RANGOON — With just 40 days until Burma’s Nov. 8 general election, a senior member of the National League for Democracy (NLD) has accused the Union Election Commission of bias and criticized its chairman Tin Aye for failing to promptly address a handful of complaints filed by the party.
The list of grievances from the country’s main opposition party include the commission’s struggle to amend a slew of errors to eligible voter lists, alleged defamation of the NLD and its chairwoman Aung San Suu Kyi, and a claim accusing the rival Union Solidarity and Development Party (USDP) of unlawful campaigning.
Since the election’s official campaign period began on Sept. 8, the NLD says it has been increasingly targeted by Buddhist nationalists in speeches and through leaflets discouraging the public from voting for the party, with one pamphlet purportedly from the group and obtained by The Irrawaddy warning that “the party’s victory will do unimaginable harm to the country’s race and religion.”
Last week the party confirmed that it had filed a complaint against the Association for Protection of Race and Religion, a nationalist group led by Buddhist monks and better known by its Burmese acronym Ma Ba Tha, which the NLD accuses of violating an election law prohibition on using religion in an attempt to sway voters.
The alleged defamation by Ma Ba Tha members has dovetailed with a series of events organized by the group to celebrate passage of a set of controversial Race and Religion Protection Laws that critics say are infused with religiously discriminatory intent. Ma Ba Tha was one of the principle proponents of the legislation, and has attacked the NLD on the grounds that the party’s members would seek to repeal the laws if elected.

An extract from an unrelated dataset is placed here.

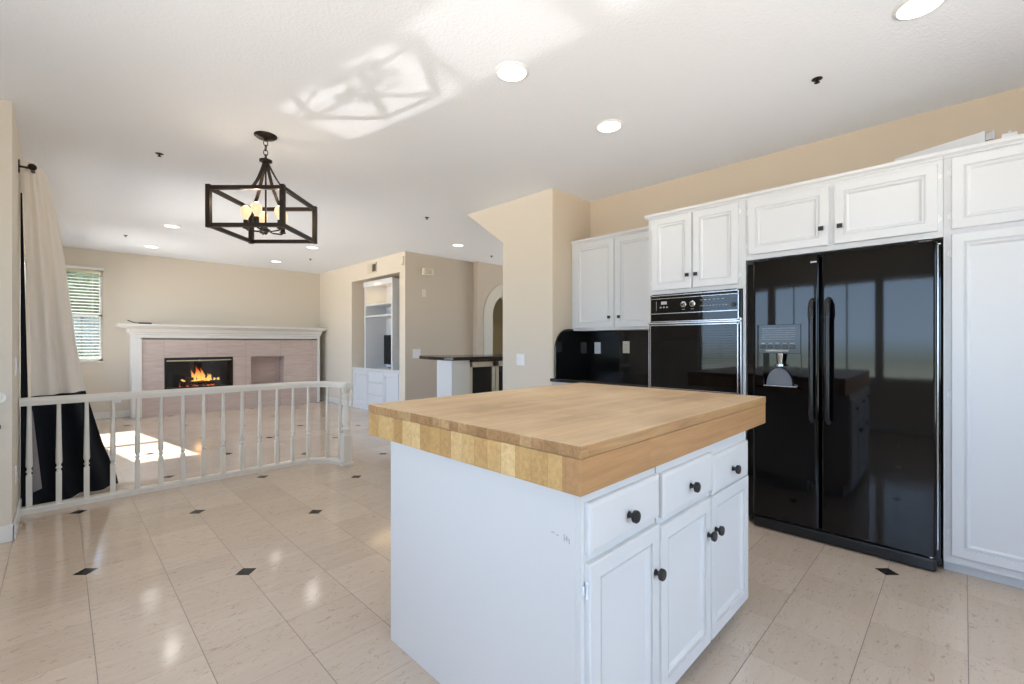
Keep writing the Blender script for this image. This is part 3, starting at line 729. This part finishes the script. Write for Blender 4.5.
def baluster(x, y):
    mb = MB(); q = .016; mb.box(x-q, x+q, y-q, y+q, .045, .27)
    mb.lathe([(.016, 0), (.016, .004), (.0105, .012), (.0105, .018), (.017, .026), (.0175, .032), (.012, .042), (.011, .05), (.0175, .065), (.0185, .08), (.0175, .12), (.0135, .36), (.0115, .49), (.0115, .507)], (x, y, .27), n=12)
    return mb.build('baluster', 'rail_white', Rl, smooth=True)
b0 = baluster(-.157, RY)
for i in range(1, 13):
    b = b0.copy(); COL.objects.link(b); b.parent = Rl; b.location = (i*.151, 0, 0)
for (x, y) in ((1.795, 4.74), (1.945, 4.63), (2.022, 4.50)):
    b = b0.copy(); COL.objects.link(b); b.parent = Rl; b.location = (x+.157, y-RY, 0)
nx, ny = 2.035, 4.40
mb = MB(); mb.box(nx-.055, nx+.055, ny-.055, ny+.055, 0, .03); mb.box(nx-.042, nx+.042, ny-.042, ny+.042, .03, .30)
mb.lathe([(.042, 0), (.042, .01), (.028, .025), (.028, .04), (.04, .055), (.041, .065), (.028, .08), (.026, .09), (.036, .13), (.038, .17), (.034, .24), (.026, .34), (.025, .36), (.036, .375), (.036, .385), (.024, .40), (.024, .42), (.040, .44), (.042, .47), (.042, .476)], (nx, ny, .30), n=20)
mb.build('newel_post', 'rail_white', Rl, smooth=True)
MB().box(nx-.055, nx+.055, ny-.06, ny+.06, .776, .822).build('newel_cap', 'rail_white', Rl, bevel=.012, seg=3)
# rosette and small knob on the nook end wall where the rail lands
fne = facing_negy(4.17)
mb = MB().lathe([(.034, 0), (.034, .006), (.028, .010), (.024, .007), (.012, .007), (.010, .016), (.001, .018)], (-.262, 4.17, .89), (0, -1, 0), 24)
solo('door_bumper', mb, 'trim_white', 'round ringed white disc on the beige wall at the left edge', 'wall bumper', (-.262, 4.17, .89), smooth=True)
mb = MB().box(-.285, -.256, 4.150, 4.17, .70, .725)
solo('wall_stop', mb, 'black_matte', 'small black stop on the beige wall at the left edge below the white disc', 'wall stop', (-.27, 4.16, .71), bevel=.003)

# ------------------------------------------------------------------ curtain
Xr = [(2.56, -.078), (2.23, -.016), (1.88, .028), (1.25, .09), (.86, .142), (.385, .255), (.08, .350), (0, .362)]
def interp(tab, z):
    for (a, va), (b, vb) in zip(tab, tab[1:]):
        if z >= b: return vb+(va-vb)*(z-b)/(a-b)
    return tab[-1][1]
XL = [(2.56, -.185), (1.9, -.175), (1.2, -.152), (.6, -.15), (0, -.15)]
def curtain_mesh(z0, z1, nz=26, ns=90, thick=.004, fold=2.4, ph=0, s0=0, s1=1):
    rs = []
    mb = MB(); vsA = []
    for j in range(nz+1):
        z = z0+(z1-z0)*j/nz; k = z/2.5; xr = interp(Xr, z); xl = interp(XL, z)
        row = []
        for i in range(ns+1):
            s_ = s0+(s1-s0)*i/ns
            yb = 4.86-.05*k+.36*s_*(1-k)+.22*s_*k
            x = xl+(xr-xl)*(s_**.9)
            amp = (.022+.026*(1-k))*(1-.35*abs(2*s_-1))
            wv = math.sin(2*PI*fold*s_+ph+.35*math.sin(z*1.7))
            row.append(Vector((x-.3*amp*wv*.6, yb+amp*wv+.02*math.sin(5*s_+z*1.1), z)))
        vsA.append(row)
    n = ns+1
    for off in (0, thick):
        for row in vsA:
            for p in row: mb.v.append((p.x+off*.5, p.y+off, p.z))
    N = n*(nz+1)
    for j in range(nz):
        for i in range(ns):
            a = j*n+i; mb.f.append((a, a+1, a+n+1, a+n)); mb.f.append((N+a, N+a+n, N+a+n+1, N+a+1))
    for j in range(nz):
        a = j*n; mb.f.append((a, a+n, N+a+n, N+a)); a += ns; mb.f.append((a, N+a, N+a+n, a+n))
    for i in range(ns):
        mb.f.append((i, N+i, N+i+1, i+1)); a = nz*n+i; mb.f.append((a, a+1, N+a+1, N+a))
    return mb
Cu = thing('curtain', 'long cream curtain with a black lower band hanging at the left sliding door', 'curtain', (0, 5.0, 0))
curtain_mesh(.83, 2.55).build('cream_panel', 'curtain_cream', Cu, smooth=True)
curtain_mesh(.002, .83).build('black_band', 'curtain_black', Cu, smooth=True)
# small grey lining corner showing at the foot
q = [(-.150, .73), (-.142, .73), (-.094, .15), (-.140, .13)]
mb = MB(); mb.add([(a, 4.826, b) for a, b in q]+[(a, 4.831, b) for a, b in q],
                  [(0, 1, 2, 3), (7, 6, 5, 4), (0, 4, 5, 1), (1, 5, 6, 2), (2, 6, 7, 3), (3, 7, 4, 0)])
mb.build('lining', 'curtain_grey', Cu)
mb = MB()
pts = []
for j in range(25):
    z = .012+2.3*j/24; ww = .045*(1-j/24)+.006
    pts.append([(-.200, 4.812, z), (-.203+ww*.5, 4.82, z), (-.200+ww, 4.812, z), (-.200+ww, 4.84, z), (-.203, 4.84, z)])
mb.rings([[Vector(p) for p in r] for r in pts])
solo('blackout_curtain', mb, 'curtain_black', 'narrow black blackout curtain against the wall behind the cream curtain', 'curtain', (-.18, 4.86, 0), smooth=False)
Cr = thing('curtain_rod', 'dark bronze curtain rod with round finial above the left curtain', 'curtain rod', (-.14, 4.75, 2.485))
MB().cyl((-.140, 4.73, 2.485), (-.140, 7.2, 2.485), .012, n=14).build('rod', 'bronze', Cr, smooth=True)
MB().ball((-.140, 4.715, 2.485), .024, 16, 10).build('finial', 'bronze', Cr, smooth=True)
for y in (4.755, 7.12):
    mb = MB(); mb.box(-.2095, -.203, y-.014, y+.014, 2.44, 2.53); mb.cyl((-.206, y, 2.485), (-.15, y, 2.485), .008); mb.build('bracket', 'bronze', Cr)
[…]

On Monday, Win Htein, an NLD central committee member, told The Irrawaddy that the party’s complaints had not been resolved to date.
He said he had raised the issue again during an elections workshop last week, making a case for the NLD as a party assailed by opponents on religious grounds, and accusing election authorities of inaction.
“The UEC officials at the meeting didn’t respond to it,” he said. “The reason they have turned a blind eye on Ma Ba Tha is that the more the NLD is attacked, the better for the USDP and the government.”
In addition to his complaints over Ma Ba Tha’s conduct, Win Htein criticized the commission for failing to sanction ruling party members in Naypyidaw that the NLD filed formal complaints against, alleging pre-campaign electioneering and vote-buying. Retired generals Hla Htay Win and Wai Lwin, and Agriculture and Irrigation Minister Myint Hlaing, were among the accused.
“U Tin Aye is taking sides, because we filed the cases to the UEC but have seen no action so far,” Win Htein said.
He added that the NLD had plans to put more pressure on the UEC to address the party’s grievances, including its complaint—shared widely with the dozens of political parties contesting the November poll—that eligible voter lists have been riddled with errors even in a final nationwide display of the rosters that began earlier this month.
“They have government funding as well as from international [donors]. Why are there errors even though they have spent so much?” he questioned.
“I think they did it intentionally. If people don’t have a chance to vote, we [the NLD] will suffer.”
Tin Aye, a former USDP member who officially shed his party affiliation upon taking the helm of the election commission in 2011, is traveling this week in Shan State, and the UEC’s spokesperson Thaung Hlaing was not available for immediate comment on Tuesday.
With Ma Ba Tha ramping up to a culmination of its Race and Religion Laws celebrations on Oct. 4 in Rangoon, the group is likely to continue to be a factor on the campaign trail in the days to come.
If the UEC appears reluctant to take action against Ma Ba Tha, perhaps the Burmese public’s own mixed views on the group’s increasingly political rhetoric are a factor.
In explaining his support for Ma Ba Tha’s anti-NLD message, writer Maung Thway Chun cited fears that the opposition party would be too sympathetic to Burma’s beleaguered Rohingya Muslim minority if it takes power. That concern has been one part of a two-pronged attack on the NLD by nationalists who have in recent weeks also sought to frame the party as weak advocates of the country’s ethnic Burman Buddhist majority.
“The NLD has a history of standing by Bengalis. If it comes to power and grants Bengalis citizenship, or annuls the 1982 Burma Citizenship Law, it will put Buddhism and Arakan State at risk,” Maung Thway Chun said, using the government’s term for the group, which primarily resides in western Burma’s Arakan State.
Others, even from within the ranks of the monkhood, view Ma Ba Tha’s politicking unfavorably.
Khemar Nanda, a monk from Mandalay who writes religious articles under the pen name Moe Thu (Mandalay), said Ma Ba Tha’s involvement in politics was not good for the religion the group sought to represent and was “in violation of the code of conduct of the Buddhist Order.”
For former political prisoner and well-known writer Ma Thida (Sanchaung), Win Htein’s highlighting of the UEC’s inaction pointed to a broader arbitrary application of the law in Burma.
“If we say there should be rule of law and there should not be such things, [authorities] would say they do not take [punitive] action because no one has complained,” she said. “In some cases, [authorities] take actions aggressively, even when nobody complains.”